Friday, March 02, 2012

People Aren't Smart Enough for Democracy

It is interesting that progressives think citizens are much too stupid to make their own choices in the grocery store.  But somehow, people get a lot smarter when they enter the voting booth.    Um....no, they don't, actually. 
The problem, as I argued in a recent paper about "self interest," is that people have pretty good incentives to learn about which apples taste good. But Santorum vs Perry? Ooooh, I like his tie. Here is an excerpt from my paper:

There are three parts to the Public Choice Theory “citizen as private actor” story. First, the citizen is motivated to seek his own self-interest. Second, the citizen has limited information. Third, political elites know this, and use advertising and simple slogans to attract votes.

The evidence that Lewin (1991) offers bears only on the first step. But if we change the motivational assumption to its most extreme form, “Citizens only want to act in the public interest,” the cost of information and the value of simple political messages as persuasion are unchanged. From Marx to Downs to Buchanan and Tullock, the costliness of information and of collective action has been a constant theme. Motivational assumptions are nearly inconsequential for the PCTist. What matters is the aggregate consequences of individual action.

Do voters have the information they need to make accurate decisions? The very literature to which Lewin refers provides a resounding “no” answer. Very few citizens are aware of even the most basic political facts, and they have only cursory knowledge of how government works (Page and Shapiro 1992, Table 1.2; Somin 1998). Less than half can name their congressional representative, much less identify her voting record or issue positions. Even fewer can give a coherent attribution of their own political ideology in terms of its specific policy implications (Converse 1964; Feldman and Conover 1986, 1984, 1982, and 1982). The rationally ignorant public-interest voter is essentially indistinguishable from the rationally ignorant self-interest voter. Rationality need not imply self-interest, but it clearly does, as an empirical matter, imply that voters have very little idea of how policy works and what candidates will do once they are in office.

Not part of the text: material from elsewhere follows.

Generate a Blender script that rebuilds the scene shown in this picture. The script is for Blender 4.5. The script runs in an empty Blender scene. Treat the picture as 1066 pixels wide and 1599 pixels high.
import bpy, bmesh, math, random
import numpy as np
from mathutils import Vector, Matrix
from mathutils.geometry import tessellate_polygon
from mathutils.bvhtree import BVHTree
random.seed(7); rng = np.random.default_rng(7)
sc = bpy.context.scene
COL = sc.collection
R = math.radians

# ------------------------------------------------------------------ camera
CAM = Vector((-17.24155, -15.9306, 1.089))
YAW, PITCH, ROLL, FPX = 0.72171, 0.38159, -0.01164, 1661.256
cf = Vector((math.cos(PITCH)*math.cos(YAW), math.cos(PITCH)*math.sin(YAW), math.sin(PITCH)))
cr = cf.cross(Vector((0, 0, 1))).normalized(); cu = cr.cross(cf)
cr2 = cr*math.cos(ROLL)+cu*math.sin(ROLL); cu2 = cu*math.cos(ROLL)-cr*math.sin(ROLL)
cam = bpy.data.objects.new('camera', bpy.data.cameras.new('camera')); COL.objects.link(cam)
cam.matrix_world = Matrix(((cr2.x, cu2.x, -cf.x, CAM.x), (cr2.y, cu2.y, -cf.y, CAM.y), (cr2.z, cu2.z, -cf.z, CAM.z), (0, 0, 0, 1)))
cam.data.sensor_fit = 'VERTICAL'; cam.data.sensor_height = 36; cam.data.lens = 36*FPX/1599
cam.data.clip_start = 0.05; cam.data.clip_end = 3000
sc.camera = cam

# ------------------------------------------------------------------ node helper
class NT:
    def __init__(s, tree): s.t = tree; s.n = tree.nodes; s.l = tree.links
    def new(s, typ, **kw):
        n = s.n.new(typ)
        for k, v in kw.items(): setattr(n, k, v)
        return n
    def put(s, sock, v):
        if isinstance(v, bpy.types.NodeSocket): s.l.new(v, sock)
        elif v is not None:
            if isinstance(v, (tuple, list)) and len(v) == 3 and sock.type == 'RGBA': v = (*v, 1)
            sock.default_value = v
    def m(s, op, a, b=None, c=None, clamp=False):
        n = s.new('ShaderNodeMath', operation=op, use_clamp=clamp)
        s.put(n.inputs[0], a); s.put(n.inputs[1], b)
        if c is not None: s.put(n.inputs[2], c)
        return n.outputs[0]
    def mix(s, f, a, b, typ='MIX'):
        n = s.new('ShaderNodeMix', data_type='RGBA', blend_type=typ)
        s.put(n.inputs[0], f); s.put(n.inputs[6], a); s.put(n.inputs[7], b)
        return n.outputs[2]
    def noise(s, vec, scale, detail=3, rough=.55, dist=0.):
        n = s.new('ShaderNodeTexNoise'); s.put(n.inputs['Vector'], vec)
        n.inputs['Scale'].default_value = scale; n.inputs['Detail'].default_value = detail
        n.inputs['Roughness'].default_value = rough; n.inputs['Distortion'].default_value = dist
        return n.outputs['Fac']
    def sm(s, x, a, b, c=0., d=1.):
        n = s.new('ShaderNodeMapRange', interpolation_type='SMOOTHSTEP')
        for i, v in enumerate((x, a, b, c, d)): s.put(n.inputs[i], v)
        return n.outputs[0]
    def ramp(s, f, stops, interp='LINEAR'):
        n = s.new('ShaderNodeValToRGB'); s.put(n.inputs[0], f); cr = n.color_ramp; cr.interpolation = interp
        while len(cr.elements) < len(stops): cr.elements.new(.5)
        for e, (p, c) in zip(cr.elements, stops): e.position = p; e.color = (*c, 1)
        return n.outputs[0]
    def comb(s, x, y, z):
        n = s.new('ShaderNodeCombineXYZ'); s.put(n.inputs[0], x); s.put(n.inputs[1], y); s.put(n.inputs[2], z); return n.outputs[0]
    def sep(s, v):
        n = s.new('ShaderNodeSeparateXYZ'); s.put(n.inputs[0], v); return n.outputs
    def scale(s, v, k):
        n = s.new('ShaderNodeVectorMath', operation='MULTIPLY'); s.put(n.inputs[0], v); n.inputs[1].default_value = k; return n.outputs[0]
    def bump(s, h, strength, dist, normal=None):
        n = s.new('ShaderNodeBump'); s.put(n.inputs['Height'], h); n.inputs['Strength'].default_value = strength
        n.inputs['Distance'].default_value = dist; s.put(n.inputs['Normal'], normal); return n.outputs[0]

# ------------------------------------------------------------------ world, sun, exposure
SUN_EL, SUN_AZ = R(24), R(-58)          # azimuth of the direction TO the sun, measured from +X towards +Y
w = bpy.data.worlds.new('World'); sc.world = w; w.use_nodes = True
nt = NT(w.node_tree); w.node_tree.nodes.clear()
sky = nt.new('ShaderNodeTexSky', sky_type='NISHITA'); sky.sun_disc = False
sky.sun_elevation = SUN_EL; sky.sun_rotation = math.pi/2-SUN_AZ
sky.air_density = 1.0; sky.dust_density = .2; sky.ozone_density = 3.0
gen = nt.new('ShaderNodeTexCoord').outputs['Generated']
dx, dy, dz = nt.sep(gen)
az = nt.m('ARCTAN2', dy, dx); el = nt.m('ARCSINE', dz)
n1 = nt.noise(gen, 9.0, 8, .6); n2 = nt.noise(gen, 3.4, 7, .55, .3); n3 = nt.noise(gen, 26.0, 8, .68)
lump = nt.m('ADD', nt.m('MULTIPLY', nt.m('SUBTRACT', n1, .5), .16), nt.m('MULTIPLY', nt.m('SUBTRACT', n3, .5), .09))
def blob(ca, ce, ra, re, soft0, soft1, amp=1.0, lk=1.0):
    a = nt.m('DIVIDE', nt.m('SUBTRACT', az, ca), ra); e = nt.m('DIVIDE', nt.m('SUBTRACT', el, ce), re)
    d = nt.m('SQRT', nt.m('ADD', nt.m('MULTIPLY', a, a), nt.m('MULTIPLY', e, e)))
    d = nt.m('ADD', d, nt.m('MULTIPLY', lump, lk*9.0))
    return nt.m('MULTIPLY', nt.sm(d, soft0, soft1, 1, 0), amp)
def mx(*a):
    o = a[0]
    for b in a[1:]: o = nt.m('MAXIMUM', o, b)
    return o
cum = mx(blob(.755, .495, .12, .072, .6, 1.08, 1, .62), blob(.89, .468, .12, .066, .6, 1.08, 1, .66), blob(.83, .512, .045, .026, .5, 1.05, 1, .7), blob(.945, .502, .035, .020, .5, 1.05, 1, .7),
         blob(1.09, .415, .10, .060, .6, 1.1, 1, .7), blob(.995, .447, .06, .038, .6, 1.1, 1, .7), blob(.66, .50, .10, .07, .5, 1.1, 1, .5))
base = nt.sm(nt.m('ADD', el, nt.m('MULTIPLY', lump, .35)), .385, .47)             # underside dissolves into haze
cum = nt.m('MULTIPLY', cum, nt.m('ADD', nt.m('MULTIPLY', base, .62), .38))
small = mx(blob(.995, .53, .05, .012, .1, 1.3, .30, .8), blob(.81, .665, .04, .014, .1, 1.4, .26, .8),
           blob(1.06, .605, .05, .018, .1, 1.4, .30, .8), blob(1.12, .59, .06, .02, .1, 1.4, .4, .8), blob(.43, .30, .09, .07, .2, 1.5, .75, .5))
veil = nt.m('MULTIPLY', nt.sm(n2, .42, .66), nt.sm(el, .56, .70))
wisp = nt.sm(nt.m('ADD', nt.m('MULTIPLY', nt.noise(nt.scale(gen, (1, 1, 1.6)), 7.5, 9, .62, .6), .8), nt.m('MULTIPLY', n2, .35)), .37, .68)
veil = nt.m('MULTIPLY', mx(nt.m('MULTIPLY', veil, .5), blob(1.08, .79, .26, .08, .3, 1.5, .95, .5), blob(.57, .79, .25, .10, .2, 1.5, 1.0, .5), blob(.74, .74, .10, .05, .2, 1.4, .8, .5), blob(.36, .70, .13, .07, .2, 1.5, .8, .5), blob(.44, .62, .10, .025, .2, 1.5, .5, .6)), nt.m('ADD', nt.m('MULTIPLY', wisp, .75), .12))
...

For reasons I cannot understand, Lewin (1991, 107) denies this in terms that can only be called naïve:

While proponents of the self-interest hypothesis centre their hopes on setting satisfactory prices through market mechanisms, the representatives of the public-interest hypothesis believe in cooperation as a method to escape the “prisoner’s dilemma.” Both camps maintain that their particular world—the market and politics, respectively—is the more transparent, i.e. the one characterized by a minimum of unintended consequences. Although this may be true of the way the market functions ideally as a model, however, faulty information, limits on competition, and other imperfections are quite evident in real-life economies. Politics, by contrast, because of its combination of collective organizations and public debate, is probably easier to predict even in reality.
Yet Public Choice scholars have never claimed that politics is unpredictable. In fact, it is all too predictable, precisely because people can be counted upon to act in their self-interest. A legislative séance of the sort Prof. Lewin envisions for the public sector, groping toward some seraphic group wisdom, would indeed be unpredictable, and (by his lights) not transparent. But the Public Choice argument is that one can project the decisions of a group with high precision if one knows the goals of each individual and the decision rule that will be used by the group.

Lewin argues for the superior competitiveness and informational abundance of the public sector. The information problem I have already discussed: buying a car is a private good, and I have solid reasons to learn about cars. Voting for a candidate is a public good, and information about it will be underprovided by private action. The fact that voters have public-interest intentions at the first stage, the motivation stage, is essentially irrelevant, since they have private interest reasons to free ride and can thus be influenced by operatives whom Downs called “persuaders,” who have their own reasons to distort information.